For coastal areas that were totally wiped out, like Fort Myers Beach, developers are seizing the opportunity to drive up prices even further. Most of the post-Ian properties will cost $1 million or more, according to sources quoted by Business Observer; meanwhile, fewer than a third of the low- or middle-income residents who used to live there have been able to return.

If this sounds familiar, it is. After the fires in Maui that destroyed nearly 1,900 homes, developers started reaching out to residents and offering to buy their land, hoping they’d be desperate enough to sell after the long wait for government assistance and insurance payouts. According to residents interviewed by USA Today, many are holding their ground, resisting contributing to the affordable housing crisis the island had already been facing due to a rise in short-term rentals and vacation homes.

In Lee County, faced with similar pressure, locals are finding ways to fight back. Washington is a member of Mt. Hermon Church in Fort Myers, one of the founding members of Lee Interfaith for Empowerment (LIFE), an organization made up of 14 congregations across the county who hold public officials accountable for creating policies that address the community’s needs. For three years, LIFE fought to get the city of Fort Myers, where most of their members are located, to implement an affordable housing trust fund. In January of 2022, they finally won.

Though it took many subsequent months of follow-up to see movement with the trust fund, that accountability is starting to pay off. As of August 1, the fund had a balance of just over $3.7 million. About $520,000 of the total has been spent on developments, including units set aside for low- to moderate-income families. And, as of February 2023, $400,000 of the affordable housing trust fund is being set aside for a rental assistance program.

“Prior to the storm we had some pushback, and then after the hurricane we had less pushback because now the homelessness and the housing shortage is staring everybody in the face,” Washington says.

Families or individuals who apply can receive up to $600 in monthly assistance, depending on where their income falls, with the property owner or manager receiving a subsidy as incentive to participate in the program. But Washington feels it’s not enough.

While operating her cleaning and repair business that services rental properties, she’s heard a lot of stories of people who received the rental vouchers, but found that there were no rentals available or that landlords—knowing they could still ask for above-market rents—weren’t accepting the vouchers. Further, the requirements to rent even with a voucher are steep; would-be renters still need to make three times the rent and pay three-months’ rent up front—an often impossible ask for people needing assistance with rent to begin with.

“What we have been pushing for the city to do is to get the land and the developers to actually build those types of units, and that will alleviate some of the issues—to build more units that will take these types of renters,” Washington says.

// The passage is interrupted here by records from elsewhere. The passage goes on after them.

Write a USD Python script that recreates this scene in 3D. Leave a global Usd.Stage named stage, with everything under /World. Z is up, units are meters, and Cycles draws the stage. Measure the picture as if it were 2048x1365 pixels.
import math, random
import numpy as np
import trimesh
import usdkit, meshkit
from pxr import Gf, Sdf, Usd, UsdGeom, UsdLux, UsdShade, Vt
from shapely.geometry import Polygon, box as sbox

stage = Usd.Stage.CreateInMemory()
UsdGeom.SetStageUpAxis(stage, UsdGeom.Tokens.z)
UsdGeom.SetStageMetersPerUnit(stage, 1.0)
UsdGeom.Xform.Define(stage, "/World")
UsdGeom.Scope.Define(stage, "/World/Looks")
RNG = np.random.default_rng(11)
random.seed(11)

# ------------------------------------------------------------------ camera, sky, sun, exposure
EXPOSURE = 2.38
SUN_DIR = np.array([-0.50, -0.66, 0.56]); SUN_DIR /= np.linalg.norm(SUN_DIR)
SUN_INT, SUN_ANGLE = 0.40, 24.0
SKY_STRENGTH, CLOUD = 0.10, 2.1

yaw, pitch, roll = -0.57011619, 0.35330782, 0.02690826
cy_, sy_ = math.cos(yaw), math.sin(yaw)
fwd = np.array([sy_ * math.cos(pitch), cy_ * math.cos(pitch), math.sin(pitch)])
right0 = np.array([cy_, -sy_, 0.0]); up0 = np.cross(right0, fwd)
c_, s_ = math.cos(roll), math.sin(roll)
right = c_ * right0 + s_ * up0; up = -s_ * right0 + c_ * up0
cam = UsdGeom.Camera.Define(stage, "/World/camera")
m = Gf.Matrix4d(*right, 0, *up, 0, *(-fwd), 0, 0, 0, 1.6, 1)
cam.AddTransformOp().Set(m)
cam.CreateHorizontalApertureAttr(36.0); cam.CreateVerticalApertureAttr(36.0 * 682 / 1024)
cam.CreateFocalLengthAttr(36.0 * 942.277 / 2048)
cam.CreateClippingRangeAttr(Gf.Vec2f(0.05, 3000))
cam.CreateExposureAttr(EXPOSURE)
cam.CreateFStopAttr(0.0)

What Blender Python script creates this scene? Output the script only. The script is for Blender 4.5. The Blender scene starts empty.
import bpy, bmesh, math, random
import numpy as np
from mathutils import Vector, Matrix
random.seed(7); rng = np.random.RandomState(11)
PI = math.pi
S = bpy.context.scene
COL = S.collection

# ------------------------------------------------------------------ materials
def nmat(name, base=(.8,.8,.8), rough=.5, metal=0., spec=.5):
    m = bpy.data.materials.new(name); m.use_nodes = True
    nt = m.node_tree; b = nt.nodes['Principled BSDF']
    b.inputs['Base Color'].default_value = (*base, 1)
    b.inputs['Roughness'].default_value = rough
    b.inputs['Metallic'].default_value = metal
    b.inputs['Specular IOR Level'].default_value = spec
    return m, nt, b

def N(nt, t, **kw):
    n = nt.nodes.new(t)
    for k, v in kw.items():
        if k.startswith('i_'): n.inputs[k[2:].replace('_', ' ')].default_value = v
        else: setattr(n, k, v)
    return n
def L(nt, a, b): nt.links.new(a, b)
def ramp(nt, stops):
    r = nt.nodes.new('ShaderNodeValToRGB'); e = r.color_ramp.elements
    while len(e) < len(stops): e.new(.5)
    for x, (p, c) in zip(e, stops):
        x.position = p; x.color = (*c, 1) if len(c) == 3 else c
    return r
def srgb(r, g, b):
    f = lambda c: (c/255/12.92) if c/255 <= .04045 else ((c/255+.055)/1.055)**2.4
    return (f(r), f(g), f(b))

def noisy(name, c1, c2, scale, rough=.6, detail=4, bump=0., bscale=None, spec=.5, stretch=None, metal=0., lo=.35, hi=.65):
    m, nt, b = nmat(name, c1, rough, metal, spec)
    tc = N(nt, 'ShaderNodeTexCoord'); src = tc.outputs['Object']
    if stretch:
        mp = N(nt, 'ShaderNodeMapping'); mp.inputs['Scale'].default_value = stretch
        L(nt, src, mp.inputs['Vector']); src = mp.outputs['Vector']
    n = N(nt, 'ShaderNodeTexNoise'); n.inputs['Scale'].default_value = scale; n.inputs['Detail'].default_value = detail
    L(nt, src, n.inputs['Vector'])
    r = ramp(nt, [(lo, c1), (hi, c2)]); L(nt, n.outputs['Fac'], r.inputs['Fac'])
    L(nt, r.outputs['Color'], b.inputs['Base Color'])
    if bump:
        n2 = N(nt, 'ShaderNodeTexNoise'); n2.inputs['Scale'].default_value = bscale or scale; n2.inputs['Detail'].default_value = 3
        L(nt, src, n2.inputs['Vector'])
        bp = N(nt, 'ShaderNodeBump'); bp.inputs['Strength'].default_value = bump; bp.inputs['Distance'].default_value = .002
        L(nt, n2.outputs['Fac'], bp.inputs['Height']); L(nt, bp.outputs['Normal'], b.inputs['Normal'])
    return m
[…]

In September 2023 LIFE showed up to a Fort Myers city council meeting to make their voice heard in a debate over the fate of a building that once housed the News-Press newspaper. Rather than sell the building to developers hoping to use the property to build luxury condos, the city chose Miami-based company Tre Bel Housing, whose proposal promised rent-restricted housing for essential workers.

Over 40 members from LIFE showed up to that meeting, with several speaking publicly to remind the council of the housing crisis. Councilwoman Teresa Watkins Brown, when declaring that she was going to vote for the affordable housing, said, “I’m listening to my community.”

Other organizations are taking matters into their own hands, rather than waiting on the government to do it. The Immokalee Fair Housing Alliance (IFHA) was formed to address the housing needs of farmworkers in Immokalee, an agricultural community in neighboring Collier County. The alliance is building 128 hurricane-resistant affordable rental units for farmworkers and low-income families, many of whom currently pay up to 70% of their income to live in 50-year-old trailers with limited access to toilets and infested with mice and mold. After Hurricane Irma in 2017, many of those trailers became uninhabitable due to severe wind damage.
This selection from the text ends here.